DCAPS
Digital Consulting & Production Services

Grants Program for Digital Collections in the College of Architecture, Art and Planning

The College of Architecture, Art and Planning (AAP) Grants Program funds one project each year in support of digital scholarship that holds value to the Cornell community and beyond. Proposals will be assessed using the following criteria.

Collections should:

  • Service scholarly and teaching activities
  • Support the innovative use of resources through the creation of digital collections
  • Foster scholarship in art, architecture and/or planning
  • Provide digital content of enduring value

Interdisciplinary projects are encouraged.

Digital Consulting and Production Services (DCAPS) will assist the applicants in preparing preliminary work plans. The Library’s proposal preparation team (Dianne Dietrich, Tre Berney and Marsha Taichman) will facilitate this meeting to answer questions about timelines and budgets for the funded project before they are implemented. The focus of the review process will not be on the soundness of the technical plan but rather on the overall scholarly contributions of the proposed digital collections.

For more information, please contact Marsha Taichman, Visual Resources & Public Services Librarian at met228@cornell.edu.

View past Digital Collections in AAP awards  

How to Apply

The 2018 grant cycle is now closed. Please check back in the fall for details about the 2019 grant.
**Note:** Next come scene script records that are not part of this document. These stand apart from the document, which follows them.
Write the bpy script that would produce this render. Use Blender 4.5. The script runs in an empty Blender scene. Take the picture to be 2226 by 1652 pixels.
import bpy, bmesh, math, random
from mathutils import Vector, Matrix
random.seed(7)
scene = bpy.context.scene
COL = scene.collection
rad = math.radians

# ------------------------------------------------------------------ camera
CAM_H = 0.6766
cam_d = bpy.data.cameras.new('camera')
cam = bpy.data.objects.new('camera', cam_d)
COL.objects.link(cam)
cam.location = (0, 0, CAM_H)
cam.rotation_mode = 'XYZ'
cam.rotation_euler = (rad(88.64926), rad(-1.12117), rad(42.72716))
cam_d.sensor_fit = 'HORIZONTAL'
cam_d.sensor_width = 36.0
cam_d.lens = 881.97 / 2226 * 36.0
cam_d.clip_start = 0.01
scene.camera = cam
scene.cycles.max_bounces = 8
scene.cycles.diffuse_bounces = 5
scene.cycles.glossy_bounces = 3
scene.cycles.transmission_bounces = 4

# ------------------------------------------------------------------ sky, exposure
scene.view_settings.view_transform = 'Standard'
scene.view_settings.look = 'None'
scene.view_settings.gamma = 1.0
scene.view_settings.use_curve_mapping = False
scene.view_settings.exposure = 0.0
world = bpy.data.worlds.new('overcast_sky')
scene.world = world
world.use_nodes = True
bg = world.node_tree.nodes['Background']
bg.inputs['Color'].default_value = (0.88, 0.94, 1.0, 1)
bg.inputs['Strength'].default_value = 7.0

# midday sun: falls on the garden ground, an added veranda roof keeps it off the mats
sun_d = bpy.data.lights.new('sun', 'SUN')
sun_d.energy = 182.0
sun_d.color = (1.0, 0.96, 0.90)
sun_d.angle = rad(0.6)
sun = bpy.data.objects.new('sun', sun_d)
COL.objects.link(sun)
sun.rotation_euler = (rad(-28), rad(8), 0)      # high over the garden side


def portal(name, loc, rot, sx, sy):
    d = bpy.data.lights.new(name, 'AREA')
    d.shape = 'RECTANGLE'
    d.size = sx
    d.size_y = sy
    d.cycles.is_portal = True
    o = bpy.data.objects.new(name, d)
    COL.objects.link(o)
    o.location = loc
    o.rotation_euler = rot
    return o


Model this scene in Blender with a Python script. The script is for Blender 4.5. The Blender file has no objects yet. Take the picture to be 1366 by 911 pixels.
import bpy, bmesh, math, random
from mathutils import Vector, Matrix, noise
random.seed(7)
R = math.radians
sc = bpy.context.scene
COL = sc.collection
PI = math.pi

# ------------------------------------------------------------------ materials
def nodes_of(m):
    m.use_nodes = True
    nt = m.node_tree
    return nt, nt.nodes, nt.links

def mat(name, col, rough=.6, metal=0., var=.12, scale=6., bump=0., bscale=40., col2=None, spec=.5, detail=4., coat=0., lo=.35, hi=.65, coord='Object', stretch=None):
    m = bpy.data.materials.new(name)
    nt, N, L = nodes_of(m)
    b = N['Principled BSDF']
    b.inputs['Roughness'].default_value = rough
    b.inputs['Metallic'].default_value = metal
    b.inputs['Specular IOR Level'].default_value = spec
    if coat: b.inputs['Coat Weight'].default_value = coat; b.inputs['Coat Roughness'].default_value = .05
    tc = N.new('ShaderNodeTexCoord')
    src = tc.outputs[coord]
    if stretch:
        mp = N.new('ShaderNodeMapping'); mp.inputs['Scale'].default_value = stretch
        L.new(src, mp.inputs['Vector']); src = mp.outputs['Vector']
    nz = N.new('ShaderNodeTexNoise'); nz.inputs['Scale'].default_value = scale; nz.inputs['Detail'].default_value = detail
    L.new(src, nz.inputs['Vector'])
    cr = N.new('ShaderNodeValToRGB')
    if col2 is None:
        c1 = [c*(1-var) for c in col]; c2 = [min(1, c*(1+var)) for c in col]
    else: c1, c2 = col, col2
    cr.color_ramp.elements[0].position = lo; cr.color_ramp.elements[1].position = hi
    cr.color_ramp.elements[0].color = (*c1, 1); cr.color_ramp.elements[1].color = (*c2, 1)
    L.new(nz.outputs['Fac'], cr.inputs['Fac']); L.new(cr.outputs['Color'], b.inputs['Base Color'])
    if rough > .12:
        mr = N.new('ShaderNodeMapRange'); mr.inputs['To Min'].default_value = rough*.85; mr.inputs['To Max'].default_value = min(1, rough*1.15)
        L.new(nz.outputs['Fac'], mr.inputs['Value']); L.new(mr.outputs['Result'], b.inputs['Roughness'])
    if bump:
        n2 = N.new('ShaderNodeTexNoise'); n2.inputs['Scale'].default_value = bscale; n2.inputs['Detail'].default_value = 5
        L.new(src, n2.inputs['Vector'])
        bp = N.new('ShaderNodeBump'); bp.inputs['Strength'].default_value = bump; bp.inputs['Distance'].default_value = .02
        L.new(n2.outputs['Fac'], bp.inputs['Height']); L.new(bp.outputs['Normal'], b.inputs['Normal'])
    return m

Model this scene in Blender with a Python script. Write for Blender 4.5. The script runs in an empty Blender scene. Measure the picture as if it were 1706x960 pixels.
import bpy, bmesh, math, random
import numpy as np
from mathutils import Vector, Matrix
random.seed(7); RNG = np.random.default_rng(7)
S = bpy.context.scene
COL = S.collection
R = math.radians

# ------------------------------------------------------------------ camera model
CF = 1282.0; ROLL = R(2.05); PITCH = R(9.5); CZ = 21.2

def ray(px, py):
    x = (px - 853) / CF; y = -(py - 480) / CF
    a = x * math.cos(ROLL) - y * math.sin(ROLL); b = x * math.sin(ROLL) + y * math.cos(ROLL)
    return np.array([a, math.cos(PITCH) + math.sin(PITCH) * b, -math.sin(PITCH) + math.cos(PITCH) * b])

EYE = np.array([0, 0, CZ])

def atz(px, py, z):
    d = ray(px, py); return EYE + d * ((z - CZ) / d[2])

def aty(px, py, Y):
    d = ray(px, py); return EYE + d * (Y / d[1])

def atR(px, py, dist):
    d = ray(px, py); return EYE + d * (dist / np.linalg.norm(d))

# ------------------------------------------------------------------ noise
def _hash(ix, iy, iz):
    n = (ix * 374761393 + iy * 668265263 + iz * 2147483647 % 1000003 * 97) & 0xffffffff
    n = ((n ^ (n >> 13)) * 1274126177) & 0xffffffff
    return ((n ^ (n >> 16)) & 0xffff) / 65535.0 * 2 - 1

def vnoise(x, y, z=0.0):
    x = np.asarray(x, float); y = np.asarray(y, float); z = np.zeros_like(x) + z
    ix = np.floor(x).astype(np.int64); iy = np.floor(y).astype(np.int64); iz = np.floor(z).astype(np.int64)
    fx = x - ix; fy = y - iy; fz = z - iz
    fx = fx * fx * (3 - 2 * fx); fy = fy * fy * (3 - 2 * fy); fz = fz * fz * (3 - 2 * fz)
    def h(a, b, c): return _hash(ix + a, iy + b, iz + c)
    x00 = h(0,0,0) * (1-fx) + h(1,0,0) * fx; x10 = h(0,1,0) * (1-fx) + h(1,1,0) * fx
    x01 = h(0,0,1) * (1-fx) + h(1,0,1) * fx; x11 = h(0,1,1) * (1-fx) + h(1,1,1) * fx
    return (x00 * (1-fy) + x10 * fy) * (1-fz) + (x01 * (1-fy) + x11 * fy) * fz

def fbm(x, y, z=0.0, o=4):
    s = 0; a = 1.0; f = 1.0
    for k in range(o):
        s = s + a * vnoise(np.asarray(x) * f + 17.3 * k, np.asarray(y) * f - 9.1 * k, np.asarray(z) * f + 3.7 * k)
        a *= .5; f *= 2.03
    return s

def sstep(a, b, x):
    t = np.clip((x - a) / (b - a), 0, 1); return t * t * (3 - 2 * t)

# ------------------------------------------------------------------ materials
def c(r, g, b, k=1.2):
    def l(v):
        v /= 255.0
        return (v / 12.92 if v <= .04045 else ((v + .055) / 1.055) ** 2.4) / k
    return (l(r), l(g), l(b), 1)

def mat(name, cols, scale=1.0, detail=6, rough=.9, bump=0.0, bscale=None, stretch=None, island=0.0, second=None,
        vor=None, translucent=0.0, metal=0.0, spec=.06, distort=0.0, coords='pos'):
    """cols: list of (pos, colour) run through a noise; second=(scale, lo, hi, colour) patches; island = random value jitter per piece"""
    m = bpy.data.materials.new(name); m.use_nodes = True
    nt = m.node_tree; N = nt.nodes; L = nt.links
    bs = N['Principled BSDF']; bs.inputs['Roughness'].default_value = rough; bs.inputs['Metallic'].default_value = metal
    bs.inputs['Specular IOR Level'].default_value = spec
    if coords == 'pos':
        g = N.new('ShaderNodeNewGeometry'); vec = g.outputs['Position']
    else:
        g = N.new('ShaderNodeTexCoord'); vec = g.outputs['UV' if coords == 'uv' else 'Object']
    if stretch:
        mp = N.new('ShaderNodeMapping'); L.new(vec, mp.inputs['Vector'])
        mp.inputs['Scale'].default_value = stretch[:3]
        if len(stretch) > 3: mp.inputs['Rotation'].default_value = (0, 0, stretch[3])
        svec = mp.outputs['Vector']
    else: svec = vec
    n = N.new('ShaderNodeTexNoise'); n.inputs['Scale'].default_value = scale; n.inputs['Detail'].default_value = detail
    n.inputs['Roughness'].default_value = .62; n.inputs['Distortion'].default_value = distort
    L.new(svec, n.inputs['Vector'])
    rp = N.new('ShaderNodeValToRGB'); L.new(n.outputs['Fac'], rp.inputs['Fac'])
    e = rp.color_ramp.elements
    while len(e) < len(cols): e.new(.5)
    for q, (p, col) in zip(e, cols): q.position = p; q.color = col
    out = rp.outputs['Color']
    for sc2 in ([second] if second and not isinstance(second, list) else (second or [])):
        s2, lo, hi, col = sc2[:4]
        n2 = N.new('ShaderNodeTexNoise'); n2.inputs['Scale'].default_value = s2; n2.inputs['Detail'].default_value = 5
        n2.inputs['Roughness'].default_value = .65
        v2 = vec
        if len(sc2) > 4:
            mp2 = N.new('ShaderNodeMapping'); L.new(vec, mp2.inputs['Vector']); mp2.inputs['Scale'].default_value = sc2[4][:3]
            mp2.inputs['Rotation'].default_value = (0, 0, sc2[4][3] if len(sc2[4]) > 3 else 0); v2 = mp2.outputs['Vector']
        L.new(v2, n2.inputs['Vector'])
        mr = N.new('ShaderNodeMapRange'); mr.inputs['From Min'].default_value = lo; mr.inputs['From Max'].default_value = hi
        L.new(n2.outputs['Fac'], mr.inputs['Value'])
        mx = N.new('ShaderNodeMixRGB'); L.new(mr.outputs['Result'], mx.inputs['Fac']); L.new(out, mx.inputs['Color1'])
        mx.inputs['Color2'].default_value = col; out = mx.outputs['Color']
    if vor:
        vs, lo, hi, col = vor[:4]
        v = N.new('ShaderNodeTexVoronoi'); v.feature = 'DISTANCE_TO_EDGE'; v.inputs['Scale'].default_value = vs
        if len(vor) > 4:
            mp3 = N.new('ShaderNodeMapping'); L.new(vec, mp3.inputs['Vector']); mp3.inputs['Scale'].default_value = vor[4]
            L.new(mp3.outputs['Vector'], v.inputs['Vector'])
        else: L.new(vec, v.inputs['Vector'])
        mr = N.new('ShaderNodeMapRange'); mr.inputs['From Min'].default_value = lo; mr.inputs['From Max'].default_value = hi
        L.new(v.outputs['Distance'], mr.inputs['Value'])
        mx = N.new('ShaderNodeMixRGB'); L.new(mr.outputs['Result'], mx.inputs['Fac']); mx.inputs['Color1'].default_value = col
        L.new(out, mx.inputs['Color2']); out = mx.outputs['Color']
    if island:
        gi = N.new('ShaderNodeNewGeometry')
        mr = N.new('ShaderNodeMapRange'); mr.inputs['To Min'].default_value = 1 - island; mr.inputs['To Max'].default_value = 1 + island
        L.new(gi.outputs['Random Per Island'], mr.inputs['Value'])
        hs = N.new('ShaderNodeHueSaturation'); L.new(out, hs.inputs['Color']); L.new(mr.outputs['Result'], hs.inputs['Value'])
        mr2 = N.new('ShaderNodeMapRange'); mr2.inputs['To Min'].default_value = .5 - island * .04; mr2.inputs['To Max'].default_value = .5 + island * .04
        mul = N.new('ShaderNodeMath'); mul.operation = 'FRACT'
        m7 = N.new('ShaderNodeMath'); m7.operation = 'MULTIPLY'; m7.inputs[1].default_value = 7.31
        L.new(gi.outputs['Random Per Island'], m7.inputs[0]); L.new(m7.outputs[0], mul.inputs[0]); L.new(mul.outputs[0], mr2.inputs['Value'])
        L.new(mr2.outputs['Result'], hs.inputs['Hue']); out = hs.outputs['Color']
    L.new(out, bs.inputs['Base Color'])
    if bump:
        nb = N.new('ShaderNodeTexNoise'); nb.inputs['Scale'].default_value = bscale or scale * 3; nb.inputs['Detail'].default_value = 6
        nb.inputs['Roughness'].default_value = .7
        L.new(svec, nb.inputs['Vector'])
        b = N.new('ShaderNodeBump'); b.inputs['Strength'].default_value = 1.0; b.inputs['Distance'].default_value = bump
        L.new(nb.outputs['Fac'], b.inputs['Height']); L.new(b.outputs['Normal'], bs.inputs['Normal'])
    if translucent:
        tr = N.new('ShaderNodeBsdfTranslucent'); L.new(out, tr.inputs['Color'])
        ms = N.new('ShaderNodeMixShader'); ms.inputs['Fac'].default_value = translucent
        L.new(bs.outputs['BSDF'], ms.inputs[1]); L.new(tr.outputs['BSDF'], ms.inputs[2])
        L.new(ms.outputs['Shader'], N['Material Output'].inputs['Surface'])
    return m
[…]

If you are interested in applying, please email Marsha Taichman (met228@cornell.edu) and answer the following questions by March 30, 2018:

  • Who is the principal applicant and are there collaborators?
  • Who owns the collection?
  • Who are the current users of this collection?
  • What is the estimated collection size (number of pages, slides, prints, etc.)?
  • What are the document types (photographs, drawings, etc.)?
  • Is this work your intellectual property?
  • Will you need to secure permission to digitize anything related to this project?
  • What is the collection’s impact on scholarship at large and in your discipline?